Following Stalin’s death, the situation in Russia changed significantly. Almost all political prisoners were freed, including many Chassidim who had been exiled to labor camps in Siberia. This included those chassidimwho had been arrested in 1946 – 47 upon attempting to escape Russia.

Thus ended a terrible era in the lives of Russian Jewry.

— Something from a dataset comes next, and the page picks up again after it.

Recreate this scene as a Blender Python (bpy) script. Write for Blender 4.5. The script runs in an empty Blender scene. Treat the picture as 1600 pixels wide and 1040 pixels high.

The Rebbe never explained the otherworldly events that took place at the Purim farbrengen of 1953. A sort of “acknowledgment” was given only close to forty years later when that special maamar was edited by the Rebbe and reprinted. The Rebbe also edited the introduction to the booklet, thereby approving the following:

“To mark the approaching days of Purim, we are publishing the maamarAl kein kor’u l’yamim ha’eila Purim,’ the second maamar delivered by the Rebbe at the Purim farbrengen of 5713. The recitation of this maamar was apparently connected with the events taking place at that time, climaxing with the death of the leader of Russia, an enemy of the Jews. This can be demonstrated by the story related by the Rebbe as a preface to and in connection with the mammar regarding the instruction given by the Rebbe Rashab during the period of the Revolution after the fall of the czar.”

The wondrous timing of Stalin’s illness and death, which began on Purim, the day of the downfall of Haman, the vicious enemy of the Jewish nation, served to underscore the fact that just as in those days, so too in our times, G‑d stands guard over his children and performed a great miracle for the Jews of the Soviet Empire.